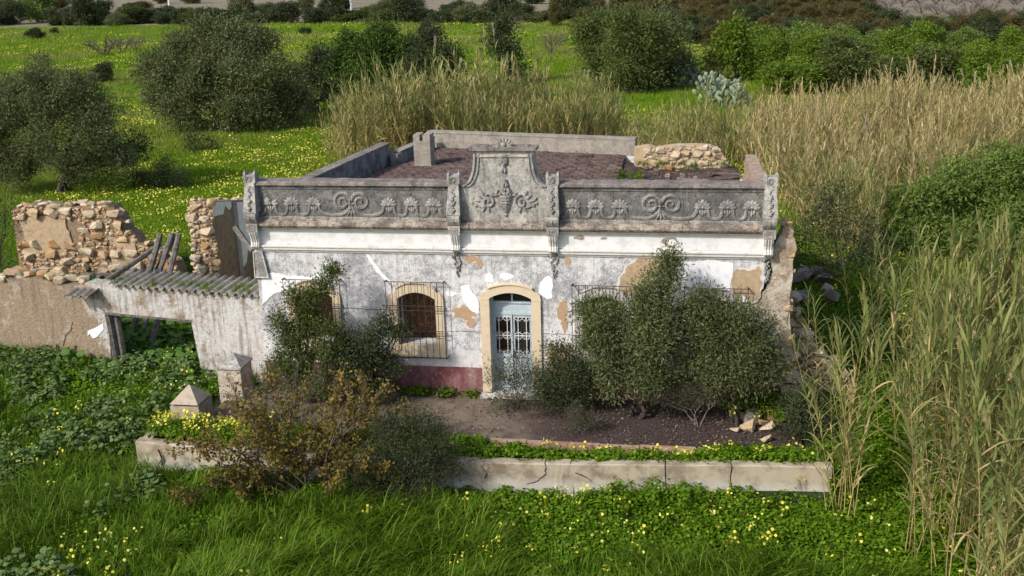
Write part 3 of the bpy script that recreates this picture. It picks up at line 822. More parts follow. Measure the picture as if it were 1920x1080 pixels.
# right side wall of eroded brick courses
sw = MB().box(5.75, 6.12, .56, 6.6, 0, 4.33).build('side_wall', M['mould'], H)
rg = random.Random(12)
for k in range(8):
    z = 4.34+k*.125; y1 = 5.9-.12*k+rg.uniform(-.25, .2)
    seg = .40
    while seg < y1-.1:
        L = min(rg.uniform(.55, 1.1), y1-seg)
        MB().box(5.80+rg.uniform(-.03, .03), 6.12+rg.uniform(-.03, .02), seg+.01, seg+L, z+.006, z+.115+rg.uniform(-.012, 0)).build('brick', M['brickedge'], sw)
        seg += L
MB().box(5.83, 6.09, .40, 5.2, 4.335, 5.2).build('brick_core', M['mortar'], sw)
MB().box(-5.9, 5.75, 1.05, 4.3, 0, 4.2).build('inner_wall', M['inner'], H)
INNER = [o_ for o_ in H.children if o_.name.startswith('inner_wall')][0]
for xx in (-3.8, -.95, .95, 3.7): MB().box(xx, xx+.25, .56, 1.04, 0, 4.2).build('partition_wall', M['inner'], H)
MB().box(-6.1, 5.75, .56, 1.04, .0, .06).build('inner_floor', M['inner'], H)
roof = MB().add([(-6.2, .36, 4.36), (2.2, .36, 4.36), (2.2, 10.6, 4.36), (-4.8, 12.0, 4.36), (-5.6, 8.7, 4.36), (-6.2, .36, 4.24), (2.2, .36, 4.24), (2.2, 10.6, 4.24), (-4.8, 12.0, 4.24), (-5.6, 8.7, 4.24)],
     [(0,1,2,3,4),(9,8,7,6,5),(0,5,6,1),(1,6,7,2),(2,7,8,3),(3,8,9,4),(4,9,5,0)]).build('roof', M['roofdirt'], H)
# sagging right part: uneven slab
rx = np.linspace(1.9, 5.80, 28); ry = np.linspace(.36, 9.5, 36)
X, Y = np.meshgrid(rx, ry); rn = np.random.default_rng(3)
Z = 4.22-.12*np.sin((X-1.9)/3.9*math.pi)*np.sin(Y/9.5*math.pi)+rn.normal(0, .028, X.shape)-.10*sst(2.4, 2.8, X)*sst(3, 5, Y)+.06*np.sin(X*2.1+Y)
V = np.stack([X, Y, Z], -1).reshape(-1, 3); nx, ny = len(rx), len(ry); I = np.arange(nx*ny).reshape(ny, nx)
Q = np.stack([I[:-1, :-1], I[:-1, 1:], I[1:, 1:], I[1:, :-1]], -1).reshape(-1, 4)
sag = obj('sagging_roof', np_mesh('sagging_roof', V, Q), M['roofdirt'], H)
md = sag.modifiers.new('s', 'SOLIDIFY'); md.thickness = .12; md.offset = -1
rg = random.Random(5)
for i in range(46):     # broken roof boards and tile pieces on it
    x = rg.uniform(2.2, 5.6); y = rg.uniform(4.2, 9.0); L = rg.uniform(.25, .9)
    MB().box(-L/2, L/2, -.07, .07, -.015, .02).build('roof_fragment', M['tile'] if i % 3 else M['brickedge'], sag, loc=(x, y, 4.22-.12*math.sin((x-1.9)/3.9*math.pi)-.02), rot=(rg.uniform(-.15, .15), rg.uniform(-.2, .2), rg.choice((0, 0, .3, 1.5))+rg.uniform(-.3, .3)))
# roof tiles: the rows that show are single pieces, the rest one joined part
tm = MB().add([(-.145, -.15, 0), (.145, -.15, 0), (.145, .15, .0), (-.145, .15, .0), (-.14, -.145, .035), (.14, -.145, .035), (.14, .15, .022), (-.14, .15, .022), (-.07, -.145, .052), (.07, -.145, .052), (.07, .15, .038), (-.07, .15, .038)],
      [(0,1,5,9,8,4),(4,8,11,7),(8,9,10,11),(9,5,6,10),(1,2,6,5),(3,0,4,7),(2,3,7,11,10,6)]).mesh('roof_tile')
tm.materials.append(M['tile'])
rest = MB(); cnt = 0; rg = random.Random(6)
base_v = [tuple(v.co) for v in tm.vertices]; base_f = [tuple(p.vertices) for p in tm.polygons]
def inroof(x, y):
    return x > -6.2+(y-.4)*.075+.15 and x < 2.1 and y < 11.75-(x+4.7)*.222 and (x > -5.0 if y > 8.4 else True)
for j in range(38):
    for i in range(30):
        x = -6.0+i*.305+(j % 2)*.15; y = .55+j*.302
        if not inroof(x, y): continue
        if rg.random() < .07: continue
        r3 = (rg.uniform(-.05, .05), rg.uniform(-.05, .05), rg.uniform(-.07, .07))
        p = (x+rg.uniform(-.015, .015), y, 4.362+rg.uniform(0, .018))
        show = (x > .3 and y > 3.6) or (-4.4 < x < -.8 and 6.6 < y < 9.8)
        if show and cnt < 290:
            obj('roof_tile', tm, None, roof, p, r3); cnt += 1
        else:
            Mx = Matrix.Translation(p) @ Matrix.Rotation(r3[2], 4, 'Z') @ Matrix.Rotation(r3[1], 4, 'Y')
            rest.add([Mx @ Vector(v) for v in base_v], base_f)
tag(rest.build('roof_tiling', M['tile'], roof), kind='stuff')
ch = MB()
cx, cy = -4.12, 8.45
ch.prism([(cx-.27, 4.36), (cx+.27, 4.36), (cx+.27, 5.40), (cx+.04, 5.40), (cx+.04, 5.20), (cx-.06, 5.20), (cx-.06, 5.40), (cx-.27, 5.40)], cy-.28, cy+.28)
chm = ch.build('chimney', M['concrete'], H)
MB().box(cx-.30, cx+.30, cy-.31, cy+.31, 4.362, 4.43).build('chimney_base', M['concrete'], chm)
# cracked corner stub on the right
stub = MB().prism([(6.90, 0.0), (7.02, .5), (6.92, 1.05), (6.80, 1.6), (6.72, 2.2), (6.68, 2.8), (6.73, 3.3), (6.71, 3.7), (6.79, 3.98), (6.74, 4.22), (6.68, 4.28), (6.70, 4.42), (6.60, 4.52), (6.46, 4.50), (6.42, 4.36), (6.30, 4.12), (6.22, 3.95), (6.17, 3.80), (6.26, 3.45), (6.19, 3.16), (6.13, 2.99), (5.90, 2.78), (5.77, 2.60), (5.96, 2.41), (6.49, 1.87), (6.66, 1.0), (6.895, 0)], .03, .5).build('broken_wall', M['stub'], H)

# ------------------------------------------------------------------ stones
def rock_mesh(seed, sx=1, sy=1, sz=1, n=13):
    rg = random.Random(seed); bm = bmesh.new()
    for i in range(n):
        v = Vector((rg.gauss(0, 1), rg.gauss(0, 1), rg.gauss(0, 1))).normalized()
        q = [math.copysign(abs(c)**.6, c) for c in v]
        bm.verts.new((q[0]*.5*sx*rg.uniform(.85, 1), q[1]*.5*sy*rg.uniform(.85, 1), q[2]*.5*sz*rg.uniform(.85, 1)))
    r_ = bmesh.ops.convex_hull(bm, input=bm.verts)
    bmesh.ops.delete(bm, geom=[e for e in r_['geom_interior'] if isinstance(e, bmesh.types.BMVert)], context='VERTS')
    me = bpy.data.meshes.new('stone'); bm.to_mesh(me); bm.free()
    return me
ROCKS = [rock_mesh(100+i) for i in range(14)]
GROCKS = [rock_mesh(200+i) for i in range(8)]
for r_ in ROCKS: r_.materials.append(M['stone'])
for r_ in GROCKS: r_.materials.append(M['greystone'])
def stone_obj(parent, p, s, rg, pool=ROCKS, name='stone', tilt=.35):
    return obj(name, rg.choice(pool), None, parent, p, (rg.uniform(-tilt, tilt), rg.uniform(-tilt, tilt), rg.uniform(-.5, .5)+rg.choice((0, 3.14))), s)
def small_stones(parent, region, y, rg, count, inside):
    b = MB()
    for i in range(count*3):
        if count <= 0: break
        x = rg.uniform(region[0], region[1]); z = rg.uniform(region[2], region[3])
        if not inside(x, z): continue
        count -= 1; me = rg.choice(ROCKS); s = rg.uniform(.06, .15); ca, sa = math.cos(rg.uniform(-.6, .6)), math.sin(rg.uniform(-.6, .6))
        b.add([(x+(v.co.x*ca-v.co.z*sa)*s*1.2, y+v.co.y*s*.7, z+(v.co.x*sa+v.co.z*ca)*s*.8) for v in me.vertices], [tuple(p.vertices) for p in me.polygons])
    tag(b.build('packing_stones', ROCKS[0].materials[0], parent), kind='stuff')
def fill_stones(parent, region, y, rg, count, smin, smax, inside, pool=ROCKS, yscale=.7, flat=.7):
    small_stones(parent, region, y+.01, rg, count*2, inside)
    """lay stones on a wall face; region x0,x1,z0,z1"""
    placed = []; tries = 0
    while len(placed) < count and tries < count*60:
        tries += 1
        s = (rg.uniform(smax, smax*1.3) if len(placed) < count*.12 else rg.uniform(smin, smax)*(1 if rg.random() < .6 else .6))
        x = rg.uniform(region[0], region[1]); z = rg.uniform(region[2], region[3])
        if not inside(x, z): continue
        if any(abs(x-a)/1.15 < (s+b)*.43 and abs(z-c)/(flat*1.05) < (s+b)*.43 for a, c, b in placed): continue
        placed.append((x, z, s))
        stone_obj(parent, (x, y+rg.uniform(-.02, .03), z), (s*1.15, s*yscale, s*flat), rg, pool, tilt=.2)

rg = random.Random(66)
fill_stones(REAR[0], (2.8, 5.4, 4.15, 4.85), 9.33, rg, 150, .10, .28, lambda x, z: z < float(np.interp(x, [t[0] for t in REAR[1]], [t[1] for t in REAR[1]]))-.02)

stb = [o_ for o_ in H.children if o_.name.startswith('broken_wall')][0]
edge = [(6.98, .3), (6.95, .8), (6.86, 1.35), (6.76, 2.0), (6.70, 2.6), (6.70, 3.1), (6.72, 3.6), (6.76, 4.05), (6.66, 4.35), (6.55, 4.5)]
for ex_, ez_ in edge:
    for k in range(3):
        s = rg.uniform(.12, .28); stone_obj(stb, (ex_+rg.uniform(-.10, .04), rg.uniform(.08, .42), ez_+rg.uniform(-.25, .25)), (s, s, s*.75), rg)
fill_stones(stb, (6.5, 6.9, .1, 1.3), .02, rg, 24, .14, .3, lambda x, z: x < 6.97-z*.12)
IROCKS = [rock_mesh(260+i) for i in range(6)]
for r_ in IROCKS: r_.materials.append(M['brownstone'])
_keep = ROCKS; ROCKS = IROCKS
for c_ in WX[:2]: fill_stones(INNER, (c_-.55, c_+.75, .6, 2.6), 1.05, rg, 34, .14, .30, lambda x, z: True, IROCKS, .35)
ROCKS = _keep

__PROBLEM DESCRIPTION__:
In the listing above, locate each line with "that" and copy it.

__RESULT OF THIS TASK__:
Write part 3 of the bpy script that recreates this picture. It picks up at line 822. More parts follow. Measure the picture as if it were 1920x1080 pixels.
# roof tiles: the rows that show are single pieces, the rest one joined part